Vous incarnez le gendarme qui poursuit Succo : qui est le major Thomas ?
Il est la synthèse de différents flics qui ont travaillé sur ce fait divers. Cédric m’a prêté un documentaire sur les nouvelles méthodes de traque des serial-killers où l’on voyait l’adjudant Abgrall enquêter sur l’affaire Holmes : un type très professionnel, sans états d’âme en apparence. Et puis, à la lecture du scénario, j’ai compris que le major Thomas était un peu comme ces flics qu’on trouve dans les romans de James Ellroy : c’est comme s’il revêtait une armure très professionnelle pour ne pas se faire aspirer par la morbidité de Succo. Mais à l’intérieur, on sent qu’il bouillonne.
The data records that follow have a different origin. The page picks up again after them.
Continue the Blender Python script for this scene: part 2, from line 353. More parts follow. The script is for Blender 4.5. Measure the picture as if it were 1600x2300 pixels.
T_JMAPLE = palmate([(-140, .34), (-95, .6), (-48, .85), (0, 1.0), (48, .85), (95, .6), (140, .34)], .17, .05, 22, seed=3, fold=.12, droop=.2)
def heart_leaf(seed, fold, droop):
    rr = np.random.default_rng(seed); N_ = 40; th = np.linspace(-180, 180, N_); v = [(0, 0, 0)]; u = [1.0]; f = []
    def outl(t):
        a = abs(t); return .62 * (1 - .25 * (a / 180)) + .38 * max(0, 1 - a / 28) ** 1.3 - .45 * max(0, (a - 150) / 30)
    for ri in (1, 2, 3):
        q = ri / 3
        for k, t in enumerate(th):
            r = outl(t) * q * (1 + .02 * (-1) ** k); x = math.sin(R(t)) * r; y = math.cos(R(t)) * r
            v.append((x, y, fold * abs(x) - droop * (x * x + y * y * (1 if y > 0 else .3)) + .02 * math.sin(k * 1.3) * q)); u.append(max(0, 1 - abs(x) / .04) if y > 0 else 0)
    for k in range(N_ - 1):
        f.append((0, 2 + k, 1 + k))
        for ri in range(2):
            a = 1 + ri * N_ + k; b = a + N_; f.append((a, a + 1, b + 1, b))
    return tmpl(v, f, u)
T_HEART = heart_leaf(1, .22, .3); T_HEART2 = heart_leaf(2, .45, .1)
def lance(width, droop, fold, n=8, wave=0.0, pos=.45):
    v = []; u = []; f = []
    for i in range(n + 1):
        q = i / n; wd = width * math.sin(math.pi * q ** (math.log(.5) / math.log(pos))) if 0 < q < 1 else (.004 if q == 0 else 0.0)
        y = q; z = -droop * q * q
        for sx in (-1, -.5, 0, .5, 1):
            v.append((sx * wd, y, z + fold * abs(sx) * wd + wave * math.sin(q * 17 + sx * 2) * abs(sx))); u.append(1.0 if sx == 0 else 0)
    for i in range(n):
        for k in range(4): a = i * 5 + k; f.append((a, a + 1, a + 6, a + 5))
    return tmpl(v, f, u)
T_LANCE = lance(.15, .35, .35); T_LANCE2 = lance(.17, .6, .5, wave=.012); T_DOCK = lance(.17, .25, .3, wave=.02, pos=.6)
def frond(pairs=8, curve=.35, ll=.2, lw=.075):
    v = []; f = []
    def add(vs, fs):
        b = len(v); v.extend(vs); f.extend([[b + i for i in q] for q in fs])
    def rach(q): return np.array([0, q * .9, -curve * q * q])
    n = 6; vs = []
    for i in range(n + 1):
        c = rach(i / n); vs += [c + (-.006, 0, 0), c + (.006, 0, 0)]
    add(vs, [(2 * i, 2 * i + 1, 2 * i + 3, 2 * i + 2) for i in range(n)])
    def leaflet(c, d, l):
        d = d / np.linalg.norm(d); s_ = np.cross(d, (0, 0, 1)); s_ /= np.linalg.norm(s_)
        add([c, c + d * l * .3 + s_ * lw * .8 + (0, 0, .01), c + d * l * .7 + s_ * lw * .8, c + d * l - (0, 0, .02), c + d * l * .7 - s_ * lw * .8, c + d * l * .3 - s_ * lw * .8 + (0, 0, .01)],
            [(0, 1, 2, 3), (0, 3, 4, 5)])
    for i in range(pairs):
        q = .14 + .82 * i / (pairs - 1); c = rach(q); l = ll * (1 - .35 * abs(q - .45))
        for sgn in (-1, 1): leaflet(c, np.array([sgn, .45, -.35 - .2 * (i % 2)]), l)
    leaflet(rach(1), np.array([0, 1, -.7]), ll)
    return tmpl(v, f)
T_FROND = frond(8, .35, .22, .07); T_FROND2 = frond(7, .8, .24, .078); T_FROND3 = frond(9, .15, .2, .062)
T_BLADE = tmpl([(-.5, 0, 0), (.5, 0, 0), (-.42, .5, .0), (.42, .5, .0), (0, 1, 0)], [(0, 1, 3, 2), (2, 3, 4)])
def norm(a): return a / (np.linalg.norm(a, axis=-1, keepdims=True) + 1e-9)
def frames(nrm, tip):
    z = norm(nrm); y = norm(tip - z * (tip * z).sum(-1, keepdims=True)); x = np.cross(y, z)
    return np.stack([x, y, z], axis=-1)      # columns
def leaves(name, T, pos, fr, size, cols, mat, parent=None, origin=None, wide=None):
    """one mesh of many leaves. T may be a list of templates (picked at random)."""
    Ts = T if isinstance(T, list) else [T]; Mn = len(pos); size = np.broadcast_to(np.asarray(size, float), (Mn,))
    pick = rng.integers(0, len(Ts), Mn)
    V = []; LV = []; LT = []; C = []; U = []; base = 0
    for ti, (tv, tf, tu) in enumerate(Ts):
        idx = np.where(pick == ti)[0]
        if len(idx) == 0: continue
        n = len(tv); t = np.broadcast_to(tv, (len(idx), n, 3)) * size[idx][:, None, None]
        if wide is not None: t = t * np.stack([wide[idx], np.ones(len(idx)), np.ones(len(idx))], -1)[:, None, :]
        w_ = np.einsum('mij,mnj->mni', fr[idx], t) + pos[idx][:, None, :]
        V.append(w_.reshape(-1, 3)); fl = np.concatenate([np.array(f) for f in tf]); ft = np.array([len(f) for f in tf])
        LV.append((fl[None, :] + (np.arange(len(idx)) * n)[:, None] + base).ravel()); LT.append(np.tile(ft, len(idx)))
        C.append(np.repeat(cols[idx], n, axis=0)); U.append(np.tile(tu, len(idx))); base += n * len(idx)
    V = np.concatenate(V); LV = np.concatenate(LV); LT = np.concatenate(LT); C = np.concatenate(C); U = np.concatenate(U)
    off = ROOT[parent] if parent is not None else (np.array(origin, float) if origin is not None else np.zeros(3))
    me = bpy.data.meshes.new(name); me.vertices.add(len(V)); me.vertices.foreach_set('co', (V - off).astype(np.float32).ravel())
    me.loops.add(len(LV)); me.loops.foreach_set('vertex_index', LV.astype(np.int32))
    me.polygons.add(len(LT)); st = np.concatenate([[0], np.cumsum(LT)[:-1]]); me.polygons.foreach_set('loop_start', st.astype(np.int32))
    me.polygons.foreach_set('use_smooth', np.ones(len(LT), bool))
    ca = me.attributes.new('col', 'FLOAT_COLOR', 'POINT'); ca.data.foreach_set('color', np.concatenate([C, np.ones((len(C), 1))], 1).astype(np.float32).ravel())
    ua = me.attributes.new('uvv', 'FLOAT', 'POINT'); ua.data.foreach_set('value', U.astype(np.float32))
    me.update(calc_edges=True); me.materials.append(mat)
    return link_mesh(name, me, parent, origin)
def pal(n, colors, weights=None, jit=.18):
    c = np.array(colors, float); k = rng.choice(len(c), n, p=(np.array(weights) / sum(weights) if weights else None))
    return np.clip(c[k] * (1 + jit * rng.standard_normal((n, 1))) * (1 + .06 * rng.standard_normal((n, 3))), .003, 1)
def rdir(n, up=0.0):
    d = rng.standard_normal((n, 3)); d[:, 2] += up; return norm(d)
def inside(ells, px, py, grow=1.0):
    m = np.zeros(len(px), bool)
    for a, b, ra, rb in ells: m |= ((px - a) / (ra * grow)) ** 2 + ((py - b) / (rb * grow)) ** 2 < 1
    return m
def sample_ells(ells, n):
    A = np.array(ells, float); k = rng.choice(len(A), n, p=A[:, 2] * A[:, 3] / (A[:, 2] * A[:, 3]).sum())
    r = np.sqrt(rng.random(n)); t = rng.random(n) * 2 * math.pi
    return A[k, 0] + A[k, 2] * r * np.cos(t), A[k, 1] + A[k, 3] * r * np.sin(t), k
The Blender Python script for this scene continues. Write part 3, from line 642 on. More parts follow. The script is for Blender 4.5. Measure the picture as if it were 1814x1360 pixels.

Est-ce que le point de vue du major Thomas n’est pas le point de vue de Cédric Kahn sur Succo ?
Sans doute, et il sert aussi de point de vue au spectateur. On peut s’identifier à lui. Au départ, le scénario était beaucoup plus clair : on comprenait très bien la fascination du major Thomas pour Succo. Il décrochait de plus en plus de sa vie, quittait sa femme, etc. Mais Cédric a beaucoup gommé cette lisibilité au montage : désormais, c’est plus obscur, plus souterrain. Pareil sur Succo d’ailleurs : pour lui aussi, les notations psychologiques ont été évacuées au maximum. C’est la subtilité du travail de Cédric Kahn.
Comme vous disiez plus haut, à la fin du film, on ne sait pas quoi penser de Succo…
La fin du film est très forte. Au départ, il y a un rythme presque anodin avec une histoire d’amour, puis on part dans un tourbillon où l’on finit par ne plus rien comprendre. Il y a comme une ombre mystique qui plane sur toute cette histoire, une fatalité inexplicable. Ça dépasse l’entendement humain, un peu comme la théorie du chaos : on arrive à la déterminer mais pas à la prévoir.